SUPPLIED DATA:
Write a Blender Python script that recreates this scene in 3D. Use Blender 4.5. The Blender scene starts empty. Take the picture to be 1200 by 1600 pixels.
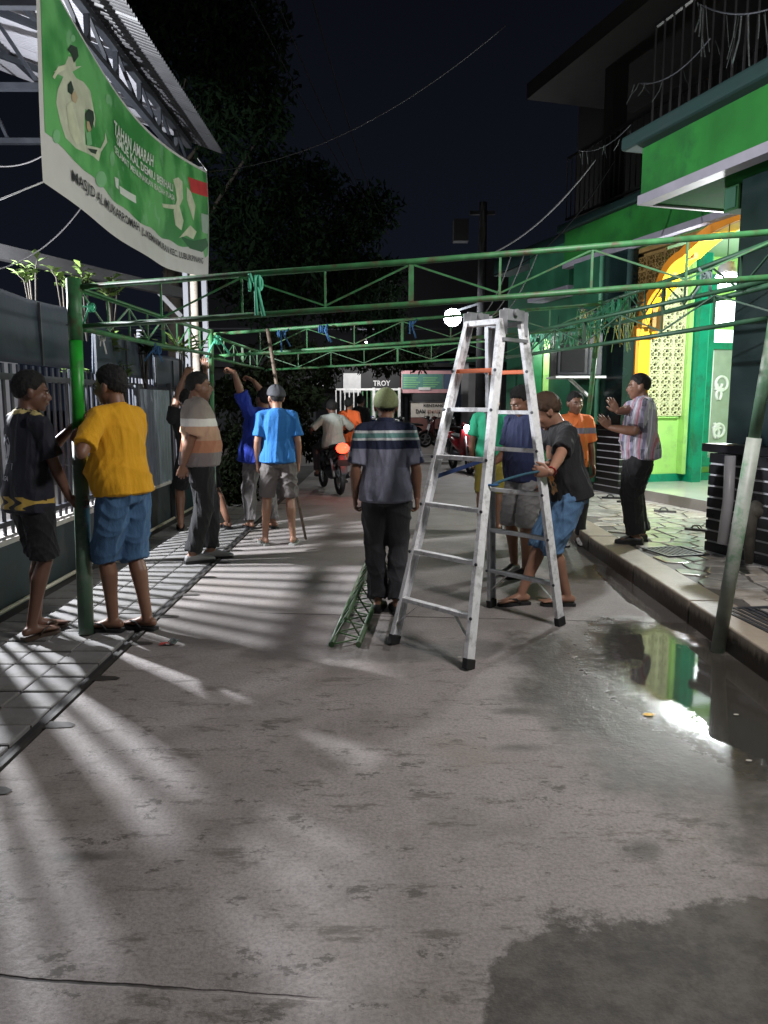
import bpy, bmesh, math, random, numpy as np
from mathutils import Vector, Matrix, noise as mnoise
random.seed(7); np.random.seed(7)
sc = bpy.context.scene; C = sc.collection
R = math.radians; PI = math.pi
# ---------------------------------------------------------------- camera
cam_d = bpy.data.cameras.new('camera'); cam = bpy.data.objects.new('camera', cam_d); C.objects.link(cam)
PITCH = R(8.06); CAMH = 1.5
cam.location = (0, 0, CAMH); cam.rotation_euler = (PI/2-PITCH, 0, 0)
cam_d.sensor_fit = 'VERTICAL'; cam_d.sensor_height = 24; cam_d.lens = 18.0
cam_d.clip_start = .05; cam_d.clip_end = 500; sc.camera = cam
# ---------------------------------------------------------------- night sky
w = bpy.data.worlds.new('World'); sc.world = w; w.use_nodes = True
wn = w.node_tree; bg = wn.nodes['Background']
tc = wn.nodes.new('ShaderNodeTexCoord'); sp = wn.nodes.new('ShaderNodeSeparateXYZ'); rp = wn.nodes.new('ShaderNodeValToRGB')
wn.links.new(tc.outputs['Generated'], sp.inputs[0]); wn.links.new(sp.outputs['Z'], rp.inputs[0]); wn.links.new(rp.outputs[0], bg.inputs[0])
rp.color_ramp.elements[0].position = 0.0; rp.color_ramp.elements[0].color = (.0062, .0080, .0135, 1)
rp.color_ramp.elements[1].position = .6; rp.color_ramp.elements[1].color = (.0026, .0026, .0046, 1)
bg.inputs[1].default_value = 1.0
# ---------------------------------------------------------------- lamps (lamps of the street and mosque, and one added far fill)
def point(name, loc, power, radius=.08, col=(1, 1, 1)):
    d = bpy.data.lights.new(name, 'POINT'); d.energy = power; d.shadow_soft_size = radius; d.color = col
    o = bpy.data.objects.new(name, d); o.location = loc; C.objects.link(o); return o
L_REAR = point('street_light', (1.95, 3.15, 3.45), 390, .26, (1.0, .945, .935))
L_PORCH = point('porch_light', (4.08, 9.45, 2.78), 400, .08, (.97, 1.0, 1.0))
L_FLOOD = point('flood_light', (1.66, 18.6, 3.55), 90, .20, (.95, .98, 1.0))
L_CARPORT = point('carport_light', (-4.25, 6.9, 2.75), 2100, .05, (.93, .95, 1.0))
L_TUBE = point('wall_light', (3.04, 13.75, 2.5), 30, .06, (.95, 1.0, .92))
L_FAR = point('far_fill_light', (-.6, 26.4, 3.45), 330, .15, (1.0, .97, .95))  # added fill to brighten the far shop signs, no lamp seen there
# ---------------------------------------------------------------- exposure
sc.view_settings.view_transform = 'Standard'; sc.view_settings.look = 'None'
sc.view_settings.exposure = 0.0; sc.view_settings.gamma = 1.0; sc.view_settings.use_curve_mapping = False
sc.cycles.use_denoising = True; sc.cycles.max_bounces = 6; sc.cycles.sample_clamp_indirect = 4.0

# ---------------------------------------------------------------- survey helpers
Fv = Vector((0, math.cos(PITCH), -math.sin(PITCH))); Uv = Vector((0, math.sin(PITCH), math.cos(PITCH))); Rv = Vector((1, 0, 0))
O = Vector((0, 0, CAMH))
def ray(px, py): return Fv*1200 + Rv*(px-600) + Uv*(800-py)
def P(px, py, Y):
    r = ray(px, py); return O + r*(Y/r.y)
def G(px, py, z=0.0):
    r = ray(px, py); return O + r*((z-CAMH)/r.z)
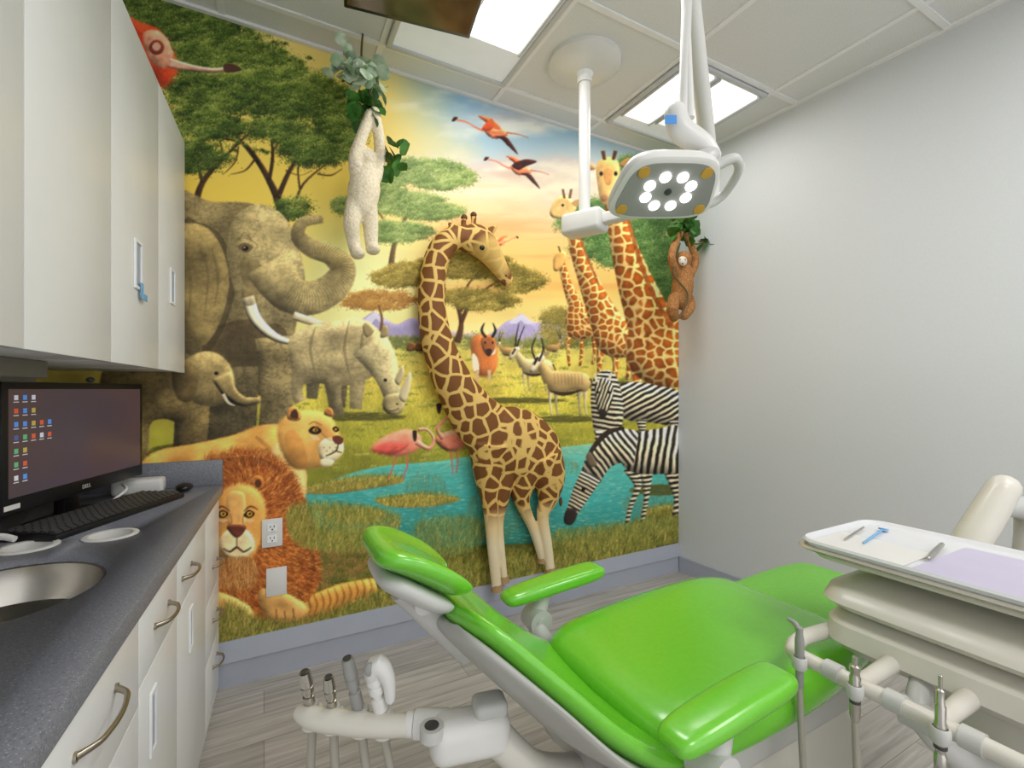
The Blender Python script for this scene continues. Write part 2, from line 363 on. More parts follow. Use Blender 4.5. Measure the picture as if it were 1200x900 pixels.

TASK DETAILS: Leave out all pictures, then copy the remaining material exactly.

TASK ANSWER:
Write a Blender Python script that recreates this scene in 3D. Use Blender 4.5. The Blender scene starts empty. Take the picture to be 1200 by 1600 pixels.
import bpy, bmesh, math, random, numpy as np
from mathutils import Vector, Matrix, noise as mnoise
random.seed(7); np.random.seed(7)
sc = bpy.context.scene; C = sc.collection
R = math.radians; PI = math.pi
# ---------------------------------------------------------------- camera
cam_d = bpy.data.cameras.new('camera'); cam = bpy.data.objects.new('camera', cam_d); C.objects.link(cam)
PITCH = R(8.06); CAMH = 1.5
cam.location = (0, 0, CAMH); cam.rotation_euler = (PI/2-PITCH, 0, 0)
cam_d.sensor_fit = 'VERTICAL'; cam_d.sensor_height = 24; cam_d.lens = 18.0
cam_d.clip_start = .05; cam_d.clip_end = 500; sc.camera = cam
# ---------------------------------------------------------------- night sky
w = bpy.data.worlds.new('World'); sc.world = w; w.use_nodes = True
wn = w.node_tree; bg = wn.nodes['Background']
tc = wn.nodes.new('ShaderNodeTexCoord'); sp = wn.nodes.new('ShaderNodeSeparateXYZ'); rp = wn.nodes.new('ShaderNodeValToRGB')
wn.links.new(tc.outputs['Generated'], sp.inputs[0]); wn.links.new(sp.outputs['Z'], rp.inputs[0]); wn.links.new(rp.outputs[0], bg.inputs[0])
rp.color_ramp.elements[0].position = 0.0; rp.color_ramp.elements[0].color = (.0062, .0080, .0135, 1)
rp.color_ramp.elements[1].position = .6; rp.color_ramp.elements[1].color = (.0026, .0026, .0046, 1)
bg.inputs[1].default_value = 1.0
# ---------------------------------------------------------------- lamps (lamps of the street and mosque, and one added far fill)
def point(name, loc, power, radius=.08, col=(1, 1, 1)):
    d = bpy.data.lights.new(name, 'POINT'); d.energy = power; d.shadow_soft_size = radius; d.color = col
    o = bpy.data.objects.new(name, d); o.location = loc; C.objects.link(o); return o
L_REAR = point('street_light', (1.95, 3.15, 3.45), 390, .26, (1.0, .945, .935))
L_PORCH = point('porch_light', (4.08, 9.45, 2.78), 400, .08, (.97, 1.0, 1.0))
L_FLOOD = point('flood_light', (1.66, 18.6, 3.55), 90, .20, (.95, .98, 1.0))
L_CARPORT = point('carport_light', (-4.25, 6.9, 2.75), 2100, .05, (.93, .95, 1.0))
L_TUBE = point('wall_light', (3.04, 13.75, 2.5), 30, .06, (.95, 1.0, .92))
L_FAR = point('far_fill_light', (-.6, 26.4, 3.45), 330, .15, (1.0, .97, .95))  # added fill to brighten the far shop signs, no lamp seen there
# ---------------------------------------------------------------- exposure
sc.view_settings.view_transform = 'Standard'; sc.view_settings.look = 'None'
sc.view_settings.exposure = 0.0; sc.view_settings.gamma = 1.0; sc.view_settings.use_curve_mapping = False
sc.cycles.use_denoising = True; sc.cycles.max_bounces = 6; sc.cycles.sample_clamp_indirect = 4.0

# ---------------------------------------------------------------- survey helpers
Fv = Vector((0, math.cos(PITCH), -math.sin(PITCH))); Uv = Vector((0, math.sin(PITCH), math.cos(PITCH))); Rv = Vector((1, 0, 0))
O = Vector((0, 0, CAMH))
def ray(px, py): return Fv*1200 + Rv*(px-600) + Uv*(800-py)
def P(px, py, Y):
    r = ray(px, py); return O + r*(Y/r.y)
def G(px, py, z=0.0):
    r = ray(px, py); return O + r*((z-CAMH)/r.z)
The Blender Python script for this scene continues. Write part 2, from line 363 on. More parts follow. Use Blender 4.5. Measure the picture as if it were 1200x900 pixels.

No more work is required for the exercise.